Taliban new leader Mullah Haibatullah Akhundzada is seen in an undated photograph, posted on a Taliban twitter feed on May 25, 2016, and identified separately by several Taliban officials, who declined be named. Social Media via Reuters ATTENTION EDITORS - THIS IMAGE WAS PROVIDED BY A THIRD PARTY. EDITORIAL USE ONLY. TPX IMAGES OF THE DAY

Mullah Haibatullah Akhundzada, named on Wednesday as the Afghan Taliban’s new leader, was a senior judge during the insurgent group’s five-year rule over Afghanistan and a close confidant of its founder Mullah Omar.

Believed to be in his fifties, he hails from Afghanistan’s southern province of Kandahar like both his former boss — Mullah Akhtar Mansour, who was killed in a U.S. drone strike on Saturday — and Omar, who died in 2013.

Akhundzada went on to become the group’s “chief justice” after a U.S.-led invasion toppled the Taliban government in 2001.

He was one of Mansour’s deputies alongside Sirajuddin Haqqani, leader of the feared Haqqani network based out of eastern Afghanistan.

Several senior Taliban sources have said Mansour bequeathed Akhunzada the leadership in his will, though some observers have argued in the past that hereditary succession is against the Taliban’s ideology. Akhundzada is not known for his prowess on the battlefield, having preferred a life of religious and legal study.

He is said to have issued many of the rulings on how Muslims should comply with the Taliban’s extreme interpretation of Islam, and adjudicated internal disputes.

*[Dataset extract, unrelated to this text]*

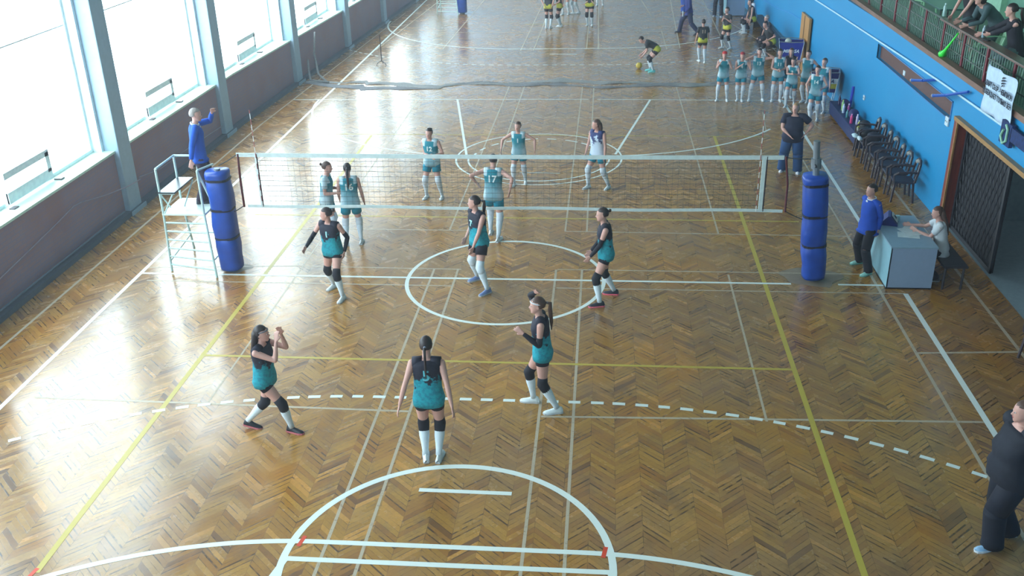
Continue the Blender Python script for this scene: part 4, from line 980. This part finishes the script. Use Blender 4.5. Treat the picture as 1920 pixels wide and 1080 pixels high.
    if headband:
        bm = B(); tube(bm, [HP(.0475*math.cos(a), .003+.0615*math.sin(a), .088+.014*math.sin(a)) for a in [2*PI*q/20 for q in range(20)]], [(.004*k, .010*k)]*20, 6, closed=True, up=MH @ Vector((1, 0, 0))); obj('headband', bm, mat('band_%d' % headband[0], headband, .7), t)
    if hat:
        bm = B(); ball(bm, HP(0, -.002, .112), (.05*hk, .062*hk, .035*hk), 14, 8, M=MH); tube(bm, [HP(.05*math.cos(a), .0+.063*math.sin(a), .104) for a in [2*PI*q/18 for q in range(18)]], .006*k, 5, closed=True); obj('cap', bm, mat('cap_red_%d' % hat[0], hat, .8), t, smooth=True)
    # top
    tm = garment(top, top) if topc is None else mat('cloth_%d_%d_%d' % tuple(topc), topc, .8, var=.10, vscale=7, bump=.4)
    bm = B(); lay = bm.verts.layers.float_vector.new('rest'); rg = torso(bm, 1.06, .010*k, h0=(-.072 if sleeves == 2 or (sleeves == 1 and bottom == 'pants') else -.046), h1_=.30, flare=.12, jit=.02, cap=True, cloth=lay)
    cY, MY = fr(.312*H)
    # shoulder straps closing to the neck
    top_ring = rg[-1]
    nr = [bm.verts.new(cY+MY @ Vector((.045*H*(.5+b/2)*math.cos(2*PI*q/22), -.004*H+.040*H*math.sin(2*PI*q/22), (-.010*H if math.sin(2*PI*q/22) > .3 else 0)))) for q in range(22)]
    for v_ in nr: v_[lay] = Vector((.05, 0, 1.42))
    for q in range(22): bm.faces.new((top_ring[q], top_ring[(q+1)%22], nr[(q+1)%22], nr[q]))
    bm.faces.new(nr)
    SL = sleeves
    for i in (0, 1):
        if SL == 0:      # sleeveless: a short shoulder cap
            tube(bm, [lerp(cS, sho[i], .3)+MS @ Vector((0, 0, .006*H)), lerp(cS, sho[i], .98)+MS @ Vector((0, 0, .004*H))], [.042*H, .039*H*lb], 12)
        elif SL == 1:
            tube(bm, [lerp(cS, sho[i], .4), sho[i]+Vector((0, 0, .002)), lerp(sho[i], elb[i], .35), lerp(sho[i], elb[i], .62)], [.040*H*lb, .038*H*lb, .037*H*lb, .036*H*lb], 14)
        else:
            cap_tube(bm, [lerp(cS, sho[i], .4), sho[i], lerp(sho[i], elb[i], .5), elb[i]], [.040*H*lb, .037*H*lb, .034*H*lb, .030*H*lb])
            tube(bm, [elb[i]-(elb[i]-sho[i])*.05, elb[i], lerp(elb[i], wri[i], .5), lerp(elb[i], wri[i], .93)], [.028*H, .030*H, .027*H, .021*H], 14)
    for v_ in bm.verts:
        if v_[lay].length < .1: v_[lay] = Vector((.17, 0, 1.42))
    obj('jersey' if topc is None else ('sweater' if SL == 2 else 'shirt'), bm, tm, t, smooth=True)
    if collar:
        bm = B(); tube(bm, [cY+MY @ Vector((.046*H*math.cos(a), .001*H+.041*H*math.sin(a), .004*H-.012*H*math.sin(a))) for a in [2*PI*q/18 for q in range(18)]], [(.009*k, .016*k)]*18, 6, closed=True)
        if collar[0] > 150: ball(bm, cY+MY @ Vector((.02, .052*H, -.03*H)), (.03*k, .008, .03*k), 8, 6)
        obj('collar', bm, mat('collar_%d' % collar[0], collar, .7), t, smooth=True)
    # bottoms
    bmn = mat('cloth_%d_%d_%d' % tuple(botc), botc, .8, var=.12, vscale=7, bump=.35)
    bm = B()
    if bottom == 'shorts':
        torso(bm, 1.04, .007, h0=-.07, h1_=.085)
        e = .42 if not skirt else .5
        for i in (0, 1): tube(bm, [hips[i]+Vector((0, 0, .01)), lerp(hips[i], knees[i], .2), lerp(hips[i], knees[i], e)], [.060*H*lb, (.058+.006*skirt)*H*lb, (.053+.012*skirt)*H*lb], 16)
    elif bottom == 'trunks':
        torso(bm, 1.04, .006, h0=-.07, h1_=.035)
        for i in (0, 1): tube(bm, [hips[i]+Vector((0, 0, .01)), lerp(hips[i], knees[i], .15), lerp(hips[i], knees[i], .30)], [.059*H*lb, .056*H*lb, .053*H*lb], 16)
    elif bottom == 'pants':
        torso(bm, 1.04, .006, h0=-.07, h1_=.085)
        for i in (0, 1):
            tube(bm, [hips[i]+Vector((0, 0, .01)), lerp(hips[i], knees[i], .45), knees[i]], [.062*H*lb, .056*H*lb, .050*H*lb], 16)
            tube(bm, [lerp(hips[i], knees[i], .97), lerp(knees[i], ank[i], .06), lerp(knees[i], ank[i], .5), lerp(knees[i], ank[i], .9), ank[i]+Vector((0, 0, -.018*H))], [.050*H*lb, .050*H*lb, .048*H*lb, .047*H*lb, .050*H*lb], 16)
    elif bottom == 'dress':
        torso(bm, 1.04, .01, h0=-.07, h1_=.085)
        for i in (0, 1): tube(bm, [hips[i], lerp(hips[i], knees[i], .35)], [.064*H, .062*H], 16)
    obj({'shorts': 'shorts', 'trunks': 'shorts', 'pants': 'trousers', 'dress': 'skirt'}[bottom], bm, bmn, t, smooth=True)
    if bottom != 'pants':
        if socks:
            for i in (0, 1):
                bm = B(); lo = 1-sockh
                tube(bm, [lerp(ank[i], knees[i], q) for q in (-.02, .15, .35, .6, .75, sockh-.04, sockh)], [.0235*H, .024*H, .0285*H, .0375*H, .038*H, .0365*H, .0365*H], 14); obj('sock', bm, mat('sock_%d' % socks[0], socks, .8), t, smooth=True)
        if pads:
            for i in (0, 1):
                bm = B(); up = (knees[i]-hips[i]).normalized(); dn = (ank[i]-knees[i]).normalized(); fw = (up-dn); fw = fw.normalized()*.006 if fw.length > .05 else Vector((0, .004, 0))
                tube(bm, [knees[i]-up*.062*H, knees[i]-up*.03*H+fw*.5, knees[i]+fw, knees[i]+dn*.035*H+fw*.5, knees[i]+dn*.062*H], [.0395*H, .041*H, .0435*H, .041*H, .0375*H], 14); obj('knee_pad', bm, mat('pad_%d' % pads[0], pads, .8), t, smooth=True)
    if armsleeve:
        for i in (0, 1):
            if armsleeve[i]:
                bm = B(); cap_tube(bm, [lerp(sho[i], elb[i], .62), elb[i]], [.0255*H, .0235*H], 12); cap_tube(bm, [elb[i], lerp(elb[i], wri[i], .35), wri[i]-(wri[i]-elb[i])*.03], [.0235*H, .024*H, .0165*H], 12); obj('arm_sleeve', bm, mat('black_sleeve', (18, 18, 34), .8), t, smooth=True)
    # shoes
    for i, s in ((0, 1), (1, -1)):
        tdir = toe[i] if toe[i] is not None else -s*8
        Mf = Matrix.Translation(Vector((ank[i].x, ank[i].y, fz[i]))) @ Matrix.Rotation(R(tdir), 4, 'Z')
        pit = heel[i]
        if pit: Mf = Mf @ Matrix.Translation((0, .12*k, 0)) @ Matrix.Rotation(-R(pit), 4, 'X') @ Matrix.Translation((0, -.12*k, 0))
        prof = [(-.085, .020, .050), (-.070, .036, .095), (-.03, .038, .112), (.01, .037, .108), (.05, .041, .080), (.10, .046, .062), (.15, .043, .052), (.18, .028, .040), (.188, .010, .028)]
        bm = B(); rr = []
        for (yy, w, hh) in prof:
            ring = [(math.cos(a), math.sin(a)) for a in [PI*q/8 for q in range(9)]]
            rr.append([bm.verts.new(Mf @ Vector((c_*w*k*1.02*(1-.25*s_), yy*k*1.0, .012*k+s_*(hh-.012)*k))) for c_, s_ in ring])
        for u, w in zip(rr, rr[1:]):
            for q in range(8): bm.faces.new((u[q], u[q+1], w[q+1], w[q]))
            bm.faces.new((u[8], u[0], w[0], w[8]))
        bm.faces.new(rr[0]); bm.faces.new(rr[-1][::-1])
        so = obj('shoe', bm, mat('shoe_%d_%d_%d' % tuple(shoe), shoe, .5), t, smooth=True)
        bm = B(); poly = [(-.03, -.085), (.03, -.085), (.040, -.05), (.038, .0), (.047, .08), (.048, .13), (.034, .175), (0, .195), (-.034, .175), (-.048, .13), (-.047, .08), (-.038, 0), (-.040, -.05)]
        prism(bm, [(a*k, c*k) for a, c in poly], 0.001, .024*k, M=Mf); obj('sole', bm, mat('sole_%d_%d_%d' % tuple(sole), sole, .5), so)
    if number:
        sg = 1 if numside == 'front' else -1
        def bend(co, sg=sg):      # text plane (x right, y up) wrapped on the torso
            a = (.205*H+co.y)/H; xx = co.x*sg*(-1)
            if numside == 'front': xx = -co.x
            else: xx = co.x
            st = ST; j = 0
            while j < len(st)-2 and st[j+1][0] < a: j += 1
            f = min(1, max(0, (a-st[j][0])/(st[j+1][0]-st[j][0]))); rx = lerp(st[j][1], st[j+1][1], f)*H*1.06+.008*k; ry = lerp(st[j][2], st[j+1][2], f)*H*1.06+.008*k; yo = lerp(st[j][3], st[j+1][3], f)*H
            q = min(.98, abs(xx)/rx); yy = (1-q**2.5)**(1/2.5)*ry*1.03+.006+co.z
            c, M = fr(a*H); return c+M @ Vector((xx, yo+sg*yy, 0))
        text('jersey_number', number, .19*k if numside == 'back' else .15*k, mat('num_%d_%d' % (numc[0], numc[1]), numc, .7), t, (0, 0, 0), (0, 0, 0), bend=bend, depth=.0015, bold=.004)
    return t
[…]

A senior Taliban source familiar with proceedings at the Shura (council) which appointed Akhundzada said he was a unanimous choice, adding the group’s rank and file looked to him as a “spiritual leader” who had taught thousands of students in both Pakistan and Afghanistan over 25 years.

According to Rahimullah Yousafzai, considered the region’s foremost expert on the Taliban, Akhundzada was in Pakistan during the 1979-89 Soviet occupation of Afghanistan — unlike Omar and Mansour, who earned reputations as fighters as part of the U.S.-backed mujahideen .

But he returned to his homeland in time to attend the meeting in the town of Spin Boldak in Kandahar in 1994 at which Omar declared the birth of the Taliban movement, according to the militant source.